>> begin
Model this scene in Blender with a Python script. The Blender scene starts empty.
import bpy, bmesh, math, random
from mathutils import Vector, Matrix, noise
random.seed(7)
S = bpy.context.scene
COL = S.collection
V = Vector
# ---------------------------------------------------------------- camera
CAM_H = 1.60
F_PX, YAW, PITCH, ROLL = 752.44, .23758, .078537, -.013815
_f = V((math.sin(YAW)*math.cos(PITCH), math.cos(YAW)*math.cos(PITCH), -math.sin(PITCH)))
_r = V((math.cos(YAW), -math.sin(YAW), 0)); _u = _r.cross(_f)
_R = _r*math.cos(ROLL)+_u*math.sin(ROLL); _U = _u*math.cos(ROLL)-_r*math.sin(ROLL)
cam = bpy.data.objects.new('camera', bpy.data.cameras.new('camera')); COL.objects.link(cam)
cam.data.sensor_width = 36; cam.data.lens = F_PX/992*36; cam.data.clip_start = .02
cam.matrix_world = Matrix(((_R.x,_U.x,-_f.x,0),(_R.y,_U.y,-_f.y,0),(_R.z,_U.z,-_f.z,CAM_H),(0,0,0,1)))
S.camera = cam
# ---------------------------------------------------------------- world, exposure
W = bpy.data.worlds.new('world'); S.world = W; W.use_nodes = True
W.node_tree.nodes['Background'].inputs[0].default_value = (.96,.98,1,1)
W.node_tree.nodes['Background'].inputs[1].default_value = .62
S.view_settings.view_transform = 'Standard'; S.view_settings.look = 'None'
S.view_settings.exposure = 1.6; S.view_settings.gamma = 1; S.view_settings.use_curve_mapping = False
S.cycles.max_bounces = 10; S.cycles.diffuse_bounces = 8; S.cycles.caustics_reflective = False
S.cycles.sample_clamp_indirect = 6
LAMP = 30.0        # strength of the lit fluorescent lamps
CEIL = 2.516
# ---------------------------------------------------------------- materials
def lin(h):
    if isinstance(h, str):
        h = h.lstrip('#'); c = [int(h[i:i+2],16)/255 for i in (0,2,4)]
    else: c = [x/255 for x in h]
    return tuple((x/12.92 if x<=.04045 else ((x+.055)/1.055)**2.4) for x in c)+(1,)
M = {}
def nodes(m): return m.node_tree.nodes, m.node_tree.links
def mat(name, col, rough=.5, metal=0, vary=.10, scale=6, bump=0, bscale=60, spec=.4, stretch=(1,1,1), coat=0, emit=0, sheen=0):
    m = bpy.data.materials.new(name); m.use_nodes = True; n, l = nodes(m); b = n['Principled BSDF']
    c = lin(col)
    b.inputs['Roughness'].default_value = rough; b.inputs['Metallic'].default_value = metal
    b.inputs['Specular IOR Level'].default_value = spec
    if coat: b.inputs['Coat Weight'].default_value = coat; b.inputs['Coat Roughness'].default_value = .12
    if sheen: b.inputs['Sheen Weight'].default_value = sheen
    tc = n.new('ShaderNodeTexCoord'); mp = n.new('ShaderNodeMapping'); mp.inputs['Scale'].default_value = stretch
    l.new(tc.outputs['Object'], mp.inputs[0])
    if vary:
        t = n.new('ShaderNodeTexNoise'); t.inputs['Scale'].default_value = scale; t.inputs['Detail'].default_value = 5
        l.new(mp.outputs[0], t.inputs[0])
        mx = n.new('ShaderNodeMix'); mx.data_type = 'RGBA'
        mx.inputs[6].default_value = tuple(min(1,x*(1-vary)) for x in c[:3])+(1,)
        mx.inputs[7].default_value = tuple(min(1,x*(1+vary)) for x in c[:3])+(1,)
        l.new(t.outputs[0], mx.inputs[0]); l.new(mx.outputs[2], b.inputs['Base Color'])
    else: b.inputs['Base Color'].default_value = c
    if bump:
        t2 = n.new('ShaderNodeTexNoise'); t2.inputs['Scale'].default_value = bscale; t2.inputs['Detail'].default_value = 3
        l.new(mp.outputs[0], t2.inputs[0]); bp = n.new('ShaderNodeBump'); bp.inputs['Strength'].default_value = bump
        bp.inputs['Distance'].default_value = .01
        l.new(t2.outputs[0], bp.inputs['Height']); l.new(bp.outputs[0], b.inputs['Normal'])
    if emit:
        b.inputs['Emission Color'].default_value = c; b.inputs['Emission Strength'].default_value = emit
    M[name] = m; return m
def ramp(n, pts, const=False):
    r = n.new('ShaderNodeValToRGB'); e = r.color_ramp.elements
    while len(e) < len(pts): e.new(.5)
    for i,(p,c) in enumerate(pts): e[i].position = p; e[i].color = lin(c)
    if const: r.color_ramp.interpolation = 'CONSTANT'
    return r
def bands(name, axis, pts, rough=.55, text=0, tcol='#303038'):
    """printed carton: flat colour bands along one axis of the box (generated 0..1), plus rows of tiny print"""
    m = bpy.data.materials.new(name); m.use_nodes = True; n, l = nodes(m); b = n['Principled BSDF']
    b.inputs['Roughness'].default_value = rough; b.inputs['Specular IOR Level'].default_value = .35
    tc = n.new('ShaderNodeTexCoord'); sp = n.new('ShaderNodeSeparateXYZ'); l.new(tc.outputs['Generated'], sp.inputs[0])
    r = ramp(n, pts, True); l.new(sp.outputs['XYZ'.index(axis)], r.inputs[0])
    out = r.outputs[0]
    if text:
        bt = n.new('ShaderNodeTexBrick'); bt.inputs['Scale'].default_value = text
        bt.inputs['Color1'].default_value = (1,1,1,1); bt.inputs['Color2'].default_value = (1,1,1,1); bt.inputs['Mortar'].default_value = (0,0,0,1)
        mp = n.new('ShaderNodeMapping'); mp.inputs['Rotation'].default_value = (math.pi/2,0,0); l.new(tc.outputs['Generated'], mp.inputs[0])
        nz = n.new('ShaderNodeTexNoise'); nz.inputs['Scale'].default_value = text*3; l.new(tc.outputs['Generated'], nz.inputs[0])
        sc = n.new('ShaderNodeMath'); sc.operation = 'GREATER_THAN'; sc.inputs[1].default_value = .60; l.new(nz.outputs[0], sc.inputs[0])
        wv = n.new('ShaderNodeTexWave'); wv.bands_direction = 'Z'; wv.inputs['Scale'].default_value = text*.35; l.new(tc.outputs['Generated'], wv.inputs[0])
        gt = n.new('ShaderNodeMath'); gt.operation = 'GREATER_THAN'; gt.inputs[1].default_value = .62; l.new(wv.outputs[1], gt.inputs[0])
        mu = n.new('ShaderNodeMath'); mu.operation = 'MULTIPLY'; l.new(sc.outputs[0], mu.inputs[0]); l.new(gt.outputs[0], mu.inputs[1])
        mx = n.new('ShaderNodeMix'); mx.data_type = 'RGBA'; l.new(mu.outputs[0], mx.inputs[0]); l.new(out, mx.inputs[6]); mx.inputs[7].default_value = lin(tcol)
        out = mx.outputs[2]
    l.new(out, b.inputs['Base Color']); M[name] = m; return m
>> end
>> begin
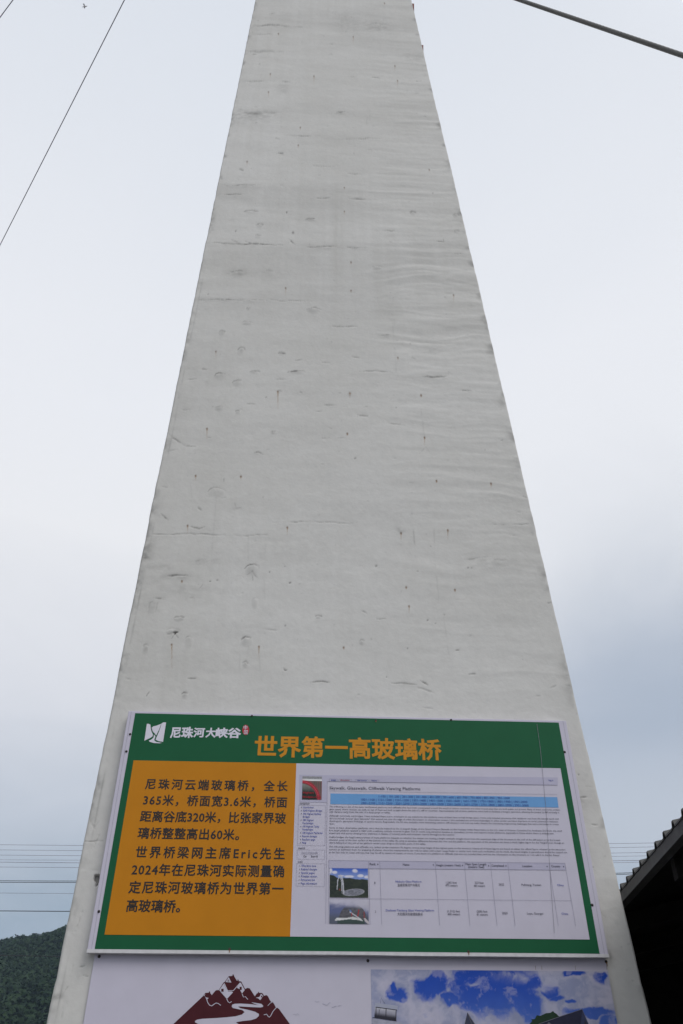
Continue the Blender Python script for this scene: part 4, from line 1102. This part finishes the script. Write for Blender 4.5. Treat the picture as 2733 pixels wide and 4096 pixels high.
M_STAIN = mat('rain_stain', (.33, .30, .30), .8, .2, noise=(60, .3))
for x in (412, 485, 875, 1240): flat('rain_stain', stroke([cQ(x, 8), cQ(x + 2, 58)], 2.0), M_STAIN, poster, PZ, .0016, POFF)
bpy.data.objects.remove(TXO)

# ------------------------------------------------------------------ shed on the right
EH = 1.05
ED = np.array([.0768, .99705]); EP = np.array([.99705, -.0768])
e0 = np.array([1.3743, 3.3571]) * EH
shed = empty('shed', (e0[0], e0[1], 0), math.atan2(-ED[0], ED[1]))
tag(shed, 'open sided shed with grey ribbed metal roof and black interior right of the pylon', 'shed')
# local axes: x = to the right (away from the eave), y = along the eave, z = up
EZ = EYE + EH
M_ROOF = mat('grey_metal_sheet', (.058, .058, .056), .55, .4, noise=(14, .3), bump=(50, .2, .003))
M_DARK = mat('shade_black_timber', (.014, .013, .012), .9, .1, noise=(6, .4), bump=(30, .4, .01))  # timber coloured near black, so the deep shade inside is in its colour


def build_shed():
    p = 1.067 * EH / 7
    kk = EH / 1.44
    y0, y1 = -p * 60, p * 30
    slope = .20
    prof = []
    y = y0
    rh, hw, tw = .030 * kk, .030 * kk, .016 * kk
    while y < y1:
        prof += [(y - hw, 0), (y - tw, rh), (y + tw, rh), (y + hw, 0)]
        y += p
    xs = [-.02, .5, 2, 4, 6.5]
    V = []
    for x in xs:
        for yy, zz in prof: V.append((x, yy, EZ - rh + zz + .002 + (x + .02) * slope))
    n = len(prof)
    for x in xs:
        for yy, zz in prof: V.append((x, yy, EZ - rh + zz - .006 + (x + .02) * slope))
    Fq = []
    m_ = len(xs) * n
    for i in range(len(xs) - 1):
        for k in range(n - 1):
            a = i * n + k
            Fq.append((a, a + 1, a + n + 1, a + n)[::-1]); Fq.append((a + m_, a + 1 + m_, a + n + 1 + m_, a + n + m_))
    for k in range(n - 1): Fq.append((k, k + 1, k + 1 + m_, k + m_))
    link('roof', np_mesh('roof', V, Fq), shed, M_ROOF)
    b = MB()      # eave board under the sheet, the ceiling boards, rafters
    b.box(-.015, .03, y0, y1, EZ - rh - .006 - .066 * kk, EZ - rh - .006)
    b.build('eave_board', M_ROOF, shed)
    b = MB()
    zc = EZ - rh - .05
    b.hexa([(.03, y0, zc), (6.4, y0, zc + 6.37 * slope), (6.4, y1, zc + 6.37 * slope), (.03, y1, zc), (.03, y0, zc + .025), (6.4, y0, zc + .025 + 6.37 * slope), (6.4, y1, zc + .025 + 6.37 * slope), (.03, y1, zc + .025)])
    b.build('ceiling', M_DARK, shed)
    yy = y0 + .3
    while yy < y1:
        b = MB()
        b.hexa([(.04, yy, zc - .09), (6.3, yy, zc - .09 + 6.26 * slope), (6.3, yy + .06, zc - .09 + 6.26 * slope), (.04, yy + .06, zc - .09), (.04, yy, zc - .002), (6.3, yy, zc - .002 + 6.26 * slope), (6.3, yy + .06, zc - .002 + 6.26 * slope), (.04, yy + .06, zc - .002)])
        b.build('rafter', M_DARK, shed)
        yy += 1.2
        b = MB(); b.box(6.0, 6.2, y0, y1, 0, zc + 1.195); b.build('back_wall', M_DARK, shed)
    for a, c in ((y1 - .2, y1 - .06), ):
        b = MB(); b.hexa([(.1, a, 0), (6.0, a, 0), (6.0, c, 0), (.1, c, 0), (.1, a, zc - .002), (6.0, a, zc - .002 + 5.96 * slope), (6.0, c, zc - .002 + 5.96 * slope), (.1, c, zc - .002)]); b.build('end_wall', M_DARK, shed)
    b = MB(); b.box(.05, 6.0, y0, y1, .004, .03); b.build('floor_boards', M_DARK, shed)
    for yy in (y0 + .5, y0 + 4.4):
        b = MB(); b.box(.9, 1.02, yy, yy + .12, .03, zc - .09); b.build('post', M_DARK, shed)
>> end
>> begin
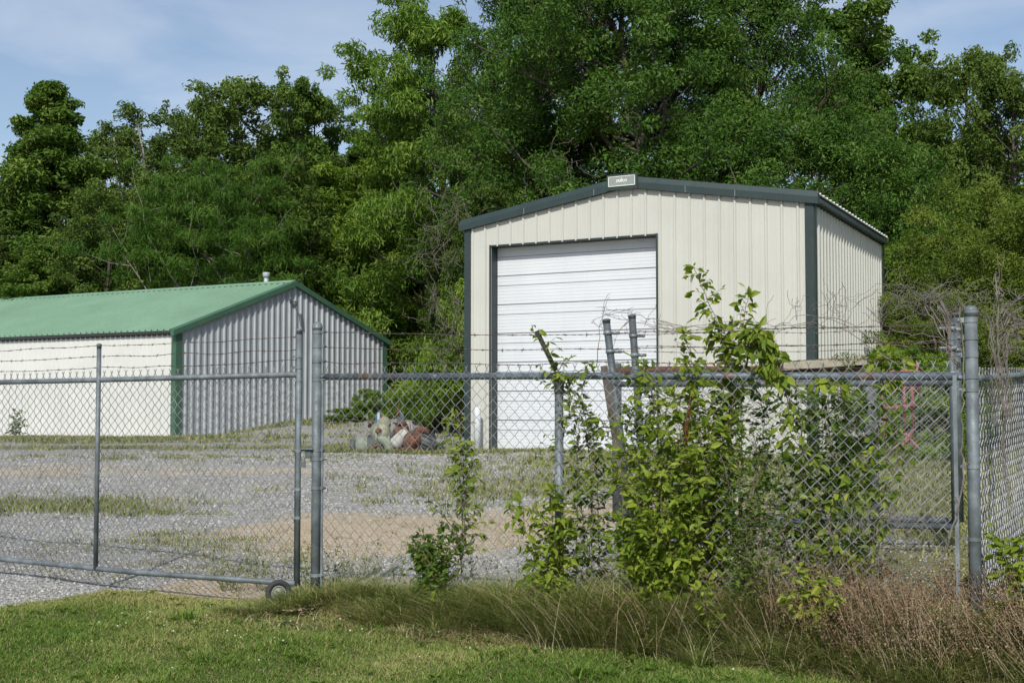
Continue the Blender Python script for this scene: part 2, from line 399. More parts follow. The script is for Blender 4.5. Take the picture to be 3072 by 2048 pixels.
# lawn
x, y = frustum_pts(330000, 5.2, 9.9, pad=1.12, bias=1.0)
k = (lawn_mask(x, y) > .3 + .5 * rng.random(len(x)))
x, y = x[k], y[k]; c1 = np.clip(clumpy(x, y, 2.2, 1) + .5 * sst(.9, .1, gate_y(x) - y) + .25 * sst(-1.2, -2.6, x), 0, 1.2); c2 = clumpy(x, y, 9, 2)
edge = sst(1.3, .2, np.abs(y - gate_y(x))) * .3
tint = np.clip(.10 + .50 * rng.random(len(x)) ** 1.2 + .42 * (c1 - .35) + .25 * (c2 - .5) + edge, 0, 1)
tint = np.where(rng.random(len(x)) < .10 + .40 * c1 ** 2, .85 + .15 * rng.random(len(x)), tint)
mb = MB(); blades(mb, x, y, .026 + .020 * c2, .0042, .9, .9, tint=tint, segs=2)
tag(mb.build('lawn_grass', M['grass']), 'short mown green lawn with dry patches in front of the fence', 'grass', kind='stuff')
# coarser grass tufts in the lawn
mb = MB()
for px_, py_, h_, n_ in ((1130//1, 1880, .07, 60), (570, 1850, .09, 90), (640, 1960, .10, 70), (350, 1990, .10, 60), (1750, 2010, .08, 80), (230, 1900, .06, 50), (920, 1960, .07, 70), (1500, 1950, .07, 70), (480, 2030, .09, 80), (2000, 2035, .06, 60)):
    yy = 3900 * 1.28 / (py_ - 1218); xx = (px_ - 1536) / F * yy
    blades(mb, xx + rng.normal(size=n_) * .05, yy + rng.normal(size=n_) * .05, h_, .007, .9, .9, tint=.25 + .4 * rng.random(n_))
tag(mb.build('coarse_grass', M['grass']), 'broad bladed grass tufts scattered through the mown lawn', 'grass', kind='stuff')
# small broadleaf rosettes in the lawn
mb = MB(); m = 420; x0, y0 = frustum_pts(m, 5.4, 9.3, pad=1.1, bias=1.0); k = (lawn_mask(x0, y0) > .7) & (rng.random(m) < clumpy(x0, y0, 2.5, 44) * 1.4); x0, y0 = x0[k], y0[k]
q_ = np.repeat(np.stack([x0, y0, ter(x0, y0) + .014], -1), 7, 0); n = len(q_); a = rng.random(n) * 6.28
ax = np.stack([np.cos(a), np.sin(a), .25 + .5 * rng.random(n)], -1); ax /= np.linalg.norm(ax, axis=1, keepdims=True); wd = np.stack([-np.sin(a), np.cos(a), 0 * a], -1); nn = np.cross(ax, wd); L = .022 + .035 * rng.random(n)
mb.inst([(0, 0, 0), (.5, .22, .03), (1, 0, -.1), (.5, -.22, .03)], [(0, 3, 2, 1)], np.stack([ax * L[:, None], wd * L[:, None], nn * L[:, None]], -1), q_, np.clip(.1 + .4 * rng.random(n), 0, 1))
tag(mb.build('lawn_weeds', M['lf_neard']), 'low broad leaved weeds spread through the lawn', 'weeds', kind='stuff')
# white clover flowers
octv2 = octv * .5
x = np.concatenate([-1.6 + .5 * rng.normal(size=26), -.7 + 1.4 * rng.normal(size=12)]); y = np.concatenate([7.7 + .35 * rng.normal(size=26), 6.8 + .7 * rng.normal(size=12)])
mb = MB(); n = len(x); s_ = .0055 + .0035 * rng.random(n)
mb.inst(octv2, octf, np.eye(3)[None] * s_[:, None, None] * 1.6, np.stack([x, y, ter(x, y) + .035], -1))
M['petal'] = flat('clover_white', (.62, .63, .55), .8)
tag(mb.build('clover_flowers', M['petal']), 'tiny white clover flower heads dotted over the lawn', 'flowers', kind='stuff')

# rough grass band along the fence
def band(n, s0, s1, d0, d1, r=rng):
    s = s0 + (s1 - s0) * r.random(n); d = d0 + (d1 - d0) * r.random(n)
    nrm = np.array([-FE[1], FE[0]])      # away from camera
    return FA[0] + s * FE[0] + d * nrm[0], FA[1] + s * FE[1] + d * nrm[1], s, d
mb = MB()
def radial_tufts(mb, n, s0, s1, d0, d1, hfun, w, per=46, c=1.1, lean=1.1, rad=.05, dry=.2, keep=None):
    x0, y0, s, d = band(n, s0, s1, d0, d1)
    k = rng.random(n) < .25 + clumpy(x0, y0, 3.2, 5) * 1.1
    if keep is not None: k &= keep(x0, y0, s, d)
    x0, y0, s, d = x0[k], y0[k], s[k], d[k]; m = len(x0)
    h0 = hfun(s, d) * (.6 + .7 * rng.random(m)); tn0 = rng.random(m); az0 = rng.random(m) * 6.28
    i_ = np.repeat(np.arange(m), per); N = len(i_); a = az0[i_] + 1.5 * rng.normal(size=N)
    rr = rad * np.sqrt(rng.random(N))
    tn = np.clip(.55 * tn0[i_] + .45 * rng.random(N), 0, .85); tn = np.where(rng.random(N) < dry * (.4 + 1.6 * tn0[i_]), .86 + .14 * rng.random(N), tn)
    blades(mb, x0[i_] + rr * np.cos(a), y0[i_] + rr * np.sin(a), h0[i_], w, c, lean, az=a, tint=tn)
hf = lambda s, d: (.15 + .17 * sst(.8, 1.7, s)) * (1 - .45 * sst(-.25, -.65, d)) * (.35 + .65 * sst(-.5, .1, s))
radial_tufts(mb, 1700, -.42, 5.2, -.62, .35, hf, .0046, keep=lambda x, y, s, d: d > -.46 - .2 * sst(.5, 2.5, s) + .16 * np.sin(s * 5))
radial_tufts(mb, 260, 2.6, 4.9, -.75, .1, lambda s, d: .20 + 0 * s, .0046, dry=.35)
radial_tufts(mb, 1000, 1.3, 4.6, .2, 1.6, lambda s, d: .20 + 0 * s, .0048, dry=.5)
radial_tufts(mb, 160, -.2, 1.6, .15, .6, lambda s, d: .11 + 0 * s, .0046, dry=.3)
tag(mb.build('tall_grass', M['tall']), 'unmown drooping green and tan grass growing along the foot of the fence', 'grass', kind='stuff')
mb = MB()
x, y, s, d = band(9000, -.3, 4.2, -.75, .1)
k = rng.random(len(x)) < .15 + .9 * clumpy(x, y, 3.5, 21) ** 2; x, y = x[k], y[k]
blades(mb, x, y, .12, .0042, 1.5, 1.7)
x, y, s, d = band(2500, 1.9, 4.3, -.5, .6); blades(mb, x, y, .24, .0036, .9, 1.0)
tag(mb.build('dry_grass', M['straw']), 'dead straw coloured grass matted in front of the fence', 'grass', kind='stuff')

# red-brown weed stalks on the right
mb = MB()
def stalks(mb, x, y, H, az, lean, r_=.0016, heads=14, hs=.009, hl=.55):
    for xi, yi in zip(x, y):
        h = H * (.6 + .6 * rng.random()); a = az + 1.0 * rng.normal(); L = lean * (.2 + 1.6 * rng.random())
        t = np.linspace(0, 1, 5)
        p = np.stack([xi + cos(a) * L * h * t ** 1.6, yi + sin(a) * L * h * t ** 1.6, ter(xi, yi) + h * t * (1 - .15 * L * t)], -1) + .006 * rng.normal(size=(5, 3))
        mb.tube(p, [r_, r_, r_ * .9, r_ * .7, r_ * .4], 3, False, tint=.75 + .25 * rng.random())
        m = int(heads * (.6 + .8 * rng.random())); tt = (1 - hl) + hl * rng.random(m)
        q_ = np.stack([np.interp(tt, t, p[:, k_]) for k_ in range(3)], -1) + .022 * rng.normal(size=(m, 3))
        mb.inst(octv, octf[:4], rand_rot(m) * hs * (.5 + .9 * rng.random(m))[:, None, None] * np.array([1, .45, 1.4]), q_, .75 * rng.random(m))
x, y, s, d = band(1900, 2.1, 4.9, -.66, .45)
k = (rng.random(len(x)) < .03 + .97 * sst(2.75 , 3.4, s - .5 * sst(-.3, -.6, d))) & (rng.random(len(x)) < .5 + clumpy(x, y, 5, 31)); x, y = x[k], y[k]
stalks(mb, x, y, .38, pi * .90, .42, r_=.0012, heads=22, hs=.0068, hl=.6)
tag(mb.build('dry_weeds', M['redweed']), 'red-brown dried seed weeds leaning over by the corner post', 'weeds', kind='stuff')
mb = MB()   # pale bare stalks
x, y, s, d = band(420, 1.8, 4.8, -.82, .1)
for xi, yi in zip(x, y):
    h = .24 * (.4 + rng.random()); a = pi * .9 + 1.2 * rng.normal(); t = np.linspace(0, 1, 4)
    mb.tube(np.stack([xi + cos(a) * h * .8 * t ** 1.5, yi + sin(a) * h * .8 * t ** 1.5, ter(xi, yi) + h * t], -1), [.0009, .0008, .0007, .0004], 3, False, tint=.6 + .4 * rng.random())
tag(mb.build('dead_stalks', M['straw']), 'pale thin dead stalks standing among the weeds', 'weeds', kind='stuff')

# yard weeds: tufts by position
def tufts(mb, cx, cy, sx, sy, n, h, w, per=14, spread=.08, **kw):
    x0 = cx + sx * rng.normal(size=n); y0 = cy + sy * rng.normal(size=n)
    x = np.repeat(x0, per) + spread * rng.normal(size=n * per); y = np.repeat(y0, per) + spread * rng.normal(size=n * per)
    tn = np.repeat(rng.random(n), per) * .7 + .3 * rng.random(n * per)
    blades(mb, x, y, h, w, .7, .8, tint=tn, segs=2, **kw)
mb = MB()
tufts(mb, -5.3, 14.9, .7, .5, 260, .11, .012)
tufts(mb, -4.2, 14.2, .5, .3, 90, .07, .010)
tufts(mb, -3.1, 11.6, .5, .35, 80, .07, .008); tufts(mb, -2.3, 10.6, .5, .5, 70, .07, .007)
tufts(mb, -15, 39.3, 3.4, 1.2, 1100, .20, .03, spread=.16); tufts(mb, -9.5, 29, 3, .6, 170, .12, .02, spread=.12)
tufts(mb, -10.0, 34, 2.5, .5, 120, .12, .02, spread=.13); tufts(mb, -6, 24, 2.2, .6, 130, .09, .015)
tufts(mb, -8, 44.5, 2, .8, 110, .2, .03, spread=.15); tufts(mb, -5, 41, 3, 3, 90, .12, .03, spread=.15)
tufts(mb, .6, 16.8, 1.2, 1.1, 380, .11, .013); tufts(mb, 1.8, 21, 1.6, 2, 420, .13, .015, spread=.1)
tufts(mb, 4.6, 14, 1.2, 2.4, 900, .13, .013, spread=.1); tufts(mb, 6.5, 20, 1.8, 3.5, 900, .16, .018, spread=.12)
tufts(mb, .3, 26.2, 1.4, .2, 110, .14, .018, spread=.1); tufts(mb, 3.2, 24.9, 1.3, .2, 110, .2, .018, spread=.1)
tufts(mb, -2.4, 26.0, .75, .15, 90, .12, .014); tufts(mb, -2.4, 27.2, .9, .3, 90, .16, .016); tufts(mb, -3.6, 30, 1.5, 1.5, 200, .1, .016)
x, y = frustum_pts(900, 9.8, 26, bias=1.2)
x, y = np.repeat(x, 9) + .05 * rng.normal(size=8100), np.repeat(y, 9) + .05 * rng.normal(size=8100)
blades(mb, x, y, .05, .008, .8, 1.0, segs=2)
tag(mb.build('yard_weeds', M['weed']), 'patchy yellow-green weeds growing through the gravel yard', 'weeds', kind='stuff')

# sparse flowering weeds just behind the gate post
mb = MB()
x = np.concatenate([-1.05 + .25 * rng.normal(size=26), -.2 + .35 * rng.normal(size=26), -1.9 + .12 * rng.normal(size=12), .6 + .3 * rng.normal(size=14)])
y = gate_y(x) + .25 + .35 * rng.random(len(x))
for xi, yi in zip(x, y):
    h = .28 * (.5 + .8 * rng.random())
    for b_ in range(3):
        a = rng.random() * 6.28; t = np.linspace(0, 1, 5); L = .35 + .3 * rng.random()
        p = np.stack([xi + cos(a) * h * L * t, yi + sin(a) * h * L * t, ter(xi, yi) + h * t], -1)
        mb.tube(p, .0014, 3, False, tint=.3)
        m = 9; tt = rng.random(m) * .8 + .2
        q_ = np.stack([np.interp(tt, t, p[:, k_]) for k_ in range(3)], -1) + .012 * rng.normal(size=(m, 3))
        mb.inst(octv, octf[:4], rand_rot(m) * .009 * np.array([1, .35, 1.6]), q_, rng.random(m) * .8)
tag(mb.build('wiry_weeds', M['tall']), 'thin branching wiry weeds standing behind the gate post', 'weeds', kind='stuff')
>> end
WRITTEN TASK
Give back, exactly as written, each line from the one that contains "b.build('eave_board', M_ROOF, shed)" through the one that contains "b = MB(); b.box(.9, 1.02, yy, yy".

SOLUTION TO THIS PROBLEM
    b.build('eave_board', M_ROOF, shed)
    b = MB()
    zc = EZ - rh - .05
    b.hexa([(.03, y0, zc), (6.4, y0, zc + 6.37 * slope), (6.4, y1, zc + 6.37 * slope), (.03, y1, zc), (.03, y0, zc + .025), (6.4, y0, zc + .025 + 6.37 * slope), (6.4, y1, zc + .025 + 6.37 * slope), (.03, y1, zc + .025)])
    b.build('ceiling', M_DARK, shed)
    yy = y0 + .3
    while yy < y1:
        b = MB()
        b.hexa([(.04, yy, zc - .09), (6.3, yy, zc - .09 + 6.26 * slope), (6.3, yy + .06, zc - .09 + 6.26 * slope), (.04, yy + .06, zc - .09), (.04, yy, zc - .002), (6.3, yy, zc - .002 + 6.26 * slope), (6.3, yy + .06, zc - .002 + 6.26 * slope), (.04, yy + .06, zc - .002)])
        b.build('rafter', M_DARK, shed)
        yy += 1.2
        b = MB(); b.box(6.0, 6.2, y0, y1, 0, zc + 1.195); b.build('back_wall', M_DARK, shed)
    for a, c in ((y1 - .2, y1 - .06), ):
        b = MB(); b.hexa([(.1, a, 0), (6.0, a, 0), (6.0, c, 0), (.1, c, 0), (.1, a, zc - .002), (6.0, a, zc - .002 + 5.96 * slope), (6.0, c, zc - .002 + 5.96 * slope), (.1, c, zc - .002)]); b.build('end_wall', M_DARK, shed)
    b = MB(); b.box(.05, 6.0, y0, y1, .004, .03); b.build('floor_boards', M_DARK, shed)
    for yy in (y0 + .5, y0 + 4.4):
        b = MB(); b.box(.9, 1.02, yy, yy + .12, .03, zc - .09); b.build('post', M_DARK, shed)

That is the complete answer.